CANBERRA, Feb 19 (Reuters) Ice threatened to trap a damaged Japanese whaling ship stranded off Antarctica, anti-whaling activists said today, raising fears of an environmental disaster close to a major penguin colony.

The Nisshin Maru, an 8,000 tonne Japan whaling fleet flagship, has been disabled since a fire last Thursday that killed a crewman, sparking concern oil or chemicals could spill into one of the world's last pristine seas.

The Japanese have rejected offers from environment watchdog Greenpeace to tow the stricken vessel to port in favour of attempting repairs, but activists monitoring fast-moving ice floes on behalf of the ship warned time was running out.

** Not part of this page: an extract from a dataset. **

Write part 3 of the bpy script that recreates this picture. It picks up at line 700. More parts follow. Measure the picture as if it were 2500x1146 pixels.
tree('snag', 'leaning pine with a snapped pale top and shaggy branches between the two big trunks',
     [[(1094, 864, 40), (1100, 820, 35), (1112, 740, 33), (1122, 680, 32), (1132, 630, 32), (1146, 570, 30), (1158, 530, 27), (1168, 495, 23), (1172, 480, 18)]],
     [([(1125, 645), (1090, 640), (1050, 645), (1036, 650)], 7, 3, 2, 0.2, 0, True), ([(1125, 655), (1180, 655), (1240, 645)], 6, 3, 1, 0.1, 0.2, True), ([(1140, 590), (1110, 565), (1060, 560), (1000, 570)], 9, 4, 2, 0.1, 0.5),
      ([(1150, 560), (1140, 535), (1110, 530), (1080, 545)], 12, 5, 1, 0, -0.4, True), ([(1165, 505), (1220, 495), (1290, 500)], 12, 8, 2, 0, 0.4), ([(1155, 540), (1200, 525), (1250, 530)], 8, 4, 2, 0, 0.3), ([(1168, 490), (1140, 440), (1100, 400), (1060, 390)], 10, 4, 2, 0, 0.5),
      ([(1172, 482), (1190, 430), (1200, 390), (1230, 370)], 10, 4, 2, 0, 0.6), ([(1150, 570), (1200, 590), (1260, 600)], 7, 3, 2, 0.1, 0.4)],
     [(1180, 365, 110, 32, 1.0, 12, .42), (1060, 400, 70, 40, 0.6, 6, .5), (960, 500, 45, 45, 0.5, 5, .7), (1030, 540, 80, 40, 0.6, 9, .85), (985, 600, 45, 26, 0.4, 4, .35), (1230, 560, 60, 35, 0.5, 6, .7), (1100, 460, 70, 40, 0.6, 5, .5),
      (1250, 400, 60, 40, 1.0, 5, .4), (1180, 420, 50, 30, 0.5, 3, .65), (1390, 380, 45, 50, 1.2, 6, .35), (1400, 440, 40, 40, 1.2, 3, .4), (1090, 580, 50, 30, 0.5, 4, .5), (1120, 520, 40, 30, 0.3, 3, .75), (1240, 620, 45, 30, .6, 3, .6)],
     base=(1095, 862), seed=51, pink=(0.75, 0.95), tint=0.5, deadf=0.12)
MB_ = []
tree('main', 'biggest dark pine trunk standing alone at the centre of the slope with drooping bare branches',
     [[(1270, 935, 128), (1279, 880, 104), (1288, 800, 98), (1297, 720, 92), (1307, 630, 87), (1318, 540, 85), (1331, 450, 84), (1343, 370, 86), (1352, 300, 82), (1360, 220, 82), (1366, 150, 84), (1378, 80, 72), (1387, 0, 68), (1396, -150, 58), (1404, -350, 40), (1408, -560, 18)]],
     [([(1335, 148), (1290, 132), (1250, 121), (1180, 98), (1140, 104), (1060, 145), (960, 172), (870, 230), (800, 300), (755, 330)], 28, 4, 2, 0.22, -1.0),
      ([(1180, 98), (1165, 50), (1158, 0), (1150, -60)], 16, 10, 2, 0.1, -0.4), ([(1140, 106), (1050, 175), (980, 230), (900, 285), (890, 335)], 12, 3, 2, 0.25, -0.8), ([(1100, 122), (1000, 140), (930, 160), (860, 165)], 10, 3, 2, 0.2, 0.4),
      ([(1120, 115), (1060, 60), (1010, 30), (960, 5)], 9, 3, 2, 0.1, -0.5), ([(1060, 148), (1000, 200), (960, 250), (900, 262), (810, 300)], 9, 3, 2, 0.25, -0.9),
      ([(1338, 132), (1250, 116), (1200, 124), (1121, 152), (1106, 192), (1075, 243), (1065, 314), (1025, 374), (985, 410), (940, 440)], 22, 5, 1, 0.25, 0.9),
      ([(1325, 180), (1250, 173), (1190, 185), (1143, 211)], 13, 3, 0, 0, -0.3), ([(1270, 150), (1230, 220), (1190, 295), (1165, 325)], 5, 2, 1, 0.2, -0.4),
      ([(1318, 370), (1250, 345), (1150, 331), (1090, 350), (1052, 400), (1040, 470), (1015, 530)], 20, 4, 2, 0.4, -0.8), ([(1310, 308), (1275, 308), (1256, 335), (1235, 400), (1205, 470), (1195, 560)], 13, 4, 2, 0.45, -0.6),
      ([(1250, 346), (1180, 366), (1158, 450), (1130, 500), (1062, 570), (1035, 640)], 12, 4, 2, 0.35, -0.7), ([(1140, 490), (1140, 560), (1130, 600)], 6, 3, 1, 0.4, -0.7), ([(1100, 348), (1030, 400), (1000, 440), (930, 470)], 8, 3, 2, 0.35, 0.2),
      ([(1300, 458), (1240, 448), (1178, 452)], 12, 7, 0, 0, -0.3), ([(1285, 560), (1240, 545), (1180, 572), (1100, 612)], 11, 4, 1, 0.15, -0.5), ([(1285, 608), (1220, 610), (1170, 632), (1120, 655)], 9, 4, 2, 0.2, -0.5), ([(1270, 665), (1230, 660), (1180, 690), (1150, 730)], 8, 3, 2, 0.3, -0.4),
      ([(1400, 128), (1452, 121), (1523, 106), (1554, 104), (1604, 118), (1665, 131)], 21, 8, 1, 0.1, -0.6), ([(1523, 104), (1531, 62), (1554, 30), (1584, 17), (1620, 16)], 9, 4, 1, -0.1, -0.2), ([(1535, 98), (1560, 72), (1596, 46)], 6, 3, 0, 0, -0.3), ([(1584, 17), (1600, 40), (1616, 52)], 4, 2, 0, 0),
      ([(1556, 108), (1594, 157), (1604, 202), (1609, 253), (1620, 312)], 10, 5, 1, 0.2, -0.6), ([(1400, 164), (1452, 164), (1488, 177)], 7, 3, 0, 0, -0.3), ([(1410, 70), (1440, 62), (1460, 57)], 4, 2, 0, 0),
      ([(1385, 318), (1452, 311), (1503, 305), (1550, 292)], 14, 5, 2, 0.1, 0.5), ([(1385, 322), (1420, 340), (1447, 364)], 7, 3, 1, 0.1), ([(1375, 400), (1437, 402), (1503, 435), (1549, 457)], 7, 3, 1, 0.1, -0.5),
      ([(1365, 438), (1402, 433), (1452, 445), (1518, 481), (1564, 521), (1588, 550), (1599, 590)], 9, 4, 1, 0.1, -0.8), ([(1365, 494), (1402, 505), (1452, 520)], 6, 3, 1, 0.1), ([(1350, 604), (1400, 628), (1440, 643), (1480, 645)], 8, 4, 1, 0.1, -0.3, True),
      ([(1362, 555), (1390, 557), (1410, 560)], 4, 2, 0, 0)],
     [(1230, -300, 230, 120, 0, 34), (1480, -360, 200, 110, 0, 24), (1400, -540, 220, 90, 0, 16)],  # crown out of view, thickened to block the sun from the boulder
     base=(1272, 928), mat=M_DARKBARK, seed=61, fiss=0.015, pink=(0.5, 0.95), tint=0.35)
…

''There is a big finger of ice to the east of us, which is moving up and across, and there is a concern that if the wind changes and pushes that towards us, then we'll all get pinned in along the continent,'' Greenpeace spokeswoman Sarah Holden told Reuters by satellite phone from the area.

Greenpeace has become a temporary ally of the Japanese amid concerns more than 1,000 tonnes of oil on board the ship could be blown by heavy Antarctic seas onto the world's largest Adelie penguin breeding ground, 177 kilometres away.

Scout helicopters from the Greenpeace vessel Esperanza said ice packs were closing in by 5 km a day, while the Nisshin Maru drifted 48 kilometres north overnight.

''The only thing we can predict is that the ice will continue to increase and expand, because we're coming to winter,'' Holden said.

Crew on the Nisshin Maru had re-started one generator on the ship to restore power and heating, but the engines were still dead and the ship lay lashed between two other whaling vessels, Maritime New Zealand spokesman Steve Corbett said.

''Our concern and our wish is that they move north as quickly as possible,'' he said.

As the Japanese continued their efforts to move the ship, a Sea Shepherd Conservation Society ship involved in a collision with the whaling fleet was expected in Melbourne, where the anti-whaling crew face questions from Australian police.

Sea Shepherd was asking the public to greet the ''whale-saving crew'' as the Robert Hunter docked.

It said the ship, along with the Farley Mowat, the group's other ship expected to dock in two days, had saved two pods of whales from a planned research cull of 954 by the Japanese.

Japan has denied news reports and accusations by New Zealand's government that there is a threat of pollution from the Nisshin Maru, calling them malevolent.

Japan says its yearly whale hunts are for research and rejects accusations they are to outflank a 1986 ban on commercial whaling imposed by the International Whaling Commission.